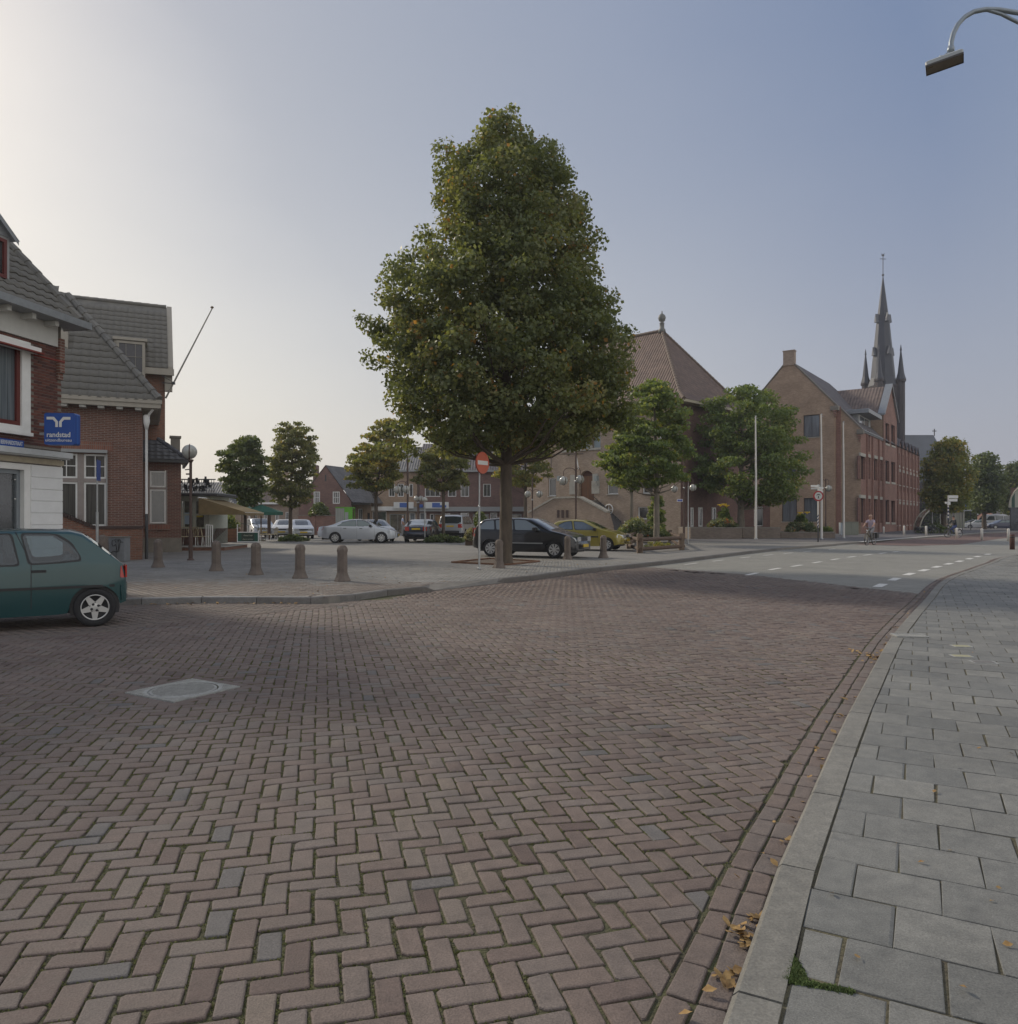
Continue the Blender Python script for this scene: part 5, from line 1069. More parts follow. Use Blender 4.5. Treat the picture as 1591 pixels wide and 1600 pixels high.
# shops with flats above
fS = Fr(xat(579, 78), 78, 0)
def shop_block(name, label, pa, pb, m, ups, downs, ridge_py, eave_py, chim=()):
    ez_, rz_ = fS.lz(eave_py, 680), fS.lz(ridge_py, 680, 4.5)
    u = [W(fS, a, b, 756, 776, n_, CURTD, None, None) for a, b, n_ in ups]
    d = [(fS.lx(a), fS.lx(b), fS.lz(z1_, a), fS.lz(z0_, a), n_, g_, fm_) for a, b, z0_, z1_, n_, g_, fm_ in downs]
    return simple_house(name, label, fS, fS.lx(pa), fS.lx(pb), ez_, rz_, m, SLATE if m is DARKB else GREYT, u + d, depth=9., chim=[(fS.lx(c, 4.5), w_, rz_ - 1, rz_ + h_) for c, w_, h_ in chim])
SG = glassmat('shop_glass', (.05, .045, .04), (.2, .17, .13), 1.5, (1, 1, 2)); SGO = glassmat('shop_glass_orange', (.16, .07, .02), (.3, .17, .06), 1.2, (1, 1, 1))
B5 = shop_block('shop_house', 'tan brick shop house with white fascia left of the dark terrace', 579.5, 654.5, TANB2, [(607.5, 617, 2), (621.5, 631, 2), (639.5, 645.5, 1)],
                [(582, 604, 799, 838, 1, GLASS, WPAINT), (609, 634, 803, 838, 2, SG, GREYP), (640, 649, 801, 838, 1, CURT, WPAINT)], 699, 733)
B6 = shop_block('shop_terrace', 'dark brick terrace with shops below and white sash windows above', 655, 858, DARKB, [(700, 713, 2), (720, 733, 2), (755, 767, 2), (664, 688, 3)],
                [(656, 666, 801, 838, 1, CURT, WPAINT), (672, 678, 803, 838, 1, GLASS, WPAINT), (679, 716, 803, 830, 2, SGO, GREYP), (720, 733, 801, 838, 1, SG, WPAINT), (739, 764, 803, 838, 2, SG, GREYP), (766, 777, 801, 838, 1, GLASS, WPAINT), (785, 815, 803, 838, 2, SG, GREYP)], 694, 733, chim=[(762, 1.2, 1.1), (704, .9, .8)])
mb = MB(); mb.box(fS.lx(579), fS.lx(640), -.5, -.0, fS.lz(798, 600), fS.lz(791.5, 600)); put(mb, fS, 'fascia_canopy', WPAINT, B5)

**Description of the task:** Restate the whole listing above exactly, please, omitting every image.

**Worked solution:**
Continue the Blender Python script for this scene: part 5, from line 1069. More parts follow. Use Blender 4.5. Treat the picture as 1591 pixels wide and 1600 pixels high.
# shops with flats above
fS = Fr(xat(579, 78), 78, 0)
def shop_block(name, label, pa, pb, m, ups, downs, ridge_py, eave_py, chim=()):
    ez_, rz_ = fS.lz(eave_py, 680), fS.lz(ridge_py, 680, 4.5)
    u = [W(fS, a, b, 756, 776, n_, CURTD, None, None) for a, b, n_ in ups]
    d = [(fS.lx(a), fS.lx(b), fS.lz(z1_, a), fS.lz(z0_, a), n_, g_, fm_) for a, b, z0_, z1_, n_, g_, fm_ in downs]
    return simple_house(name, label, fS, fS.lx(pa), fS.lx(pb), ez_, rz_, m, SLATE if m is DARKB else GREYT, u + d, depth=9., chim=[(fS.lx(c, 4.5), w_, rz_ - 1, rz_ + h_) for c, w_, h_ in chim])
SG = glassmat('shop_glass', (.05, .045, .04), (.2, .17, .13), 1.5, (1, 1, 2)); SGO = glassmat('shop_glass_orange', (.16, .07, .02), (.3, .17, .06), 1.2, (1, 1, 1))
B5 = shop_block('shop_house', 'tan brick shop house with white fascia left of the dark terrace', 579.5, 654.5, TANB2, [(607.5, 617, 2), (621.5, 631, 2), (639.5, 645.5, 1)],
                [(582, 604, 799, 838, 1, GLASS, WPAINT), (609, 634, 803, 838, 2, SG, GREYP), (640, 649, 801, 838, 1, CURT, WPAINT)], 699, 733)
B6 = shop_block('shop_terrace', 'dark brick terrace with shops below and white sash windows above', 655, 858, DARKB, [(700, 713, 2), (720, 733, 2), (755, 767, 2), (664, 688, 3)],
                [(656, 666, 801, 838, 1, CURT, WPAINT), (672, 678, 803, 838, 1, GLASS, WPAINT), (679, 716, 803, 830, 2, SGO, GREYP), (720, 733, 801, 838, 1, SG, WPAINT), (739, 764, 803, 838, 2, SG, GREYP), (766, 777, 801, 838, 1, GLASS, WPAINT), (785, 815, 803, 838, 2, SG, GREYP)], 694, 733, chim=[(762, 1.2, 1.1), (704, .9, .8)])
mb = MB(); mb.box(fS.lx(579), fS.lx(640), -.5, -.0, fS.lz(798, 600), fS.lz(791.5, 600)); put(mb, fS, 'fascia_canopy', WPAINT, B5)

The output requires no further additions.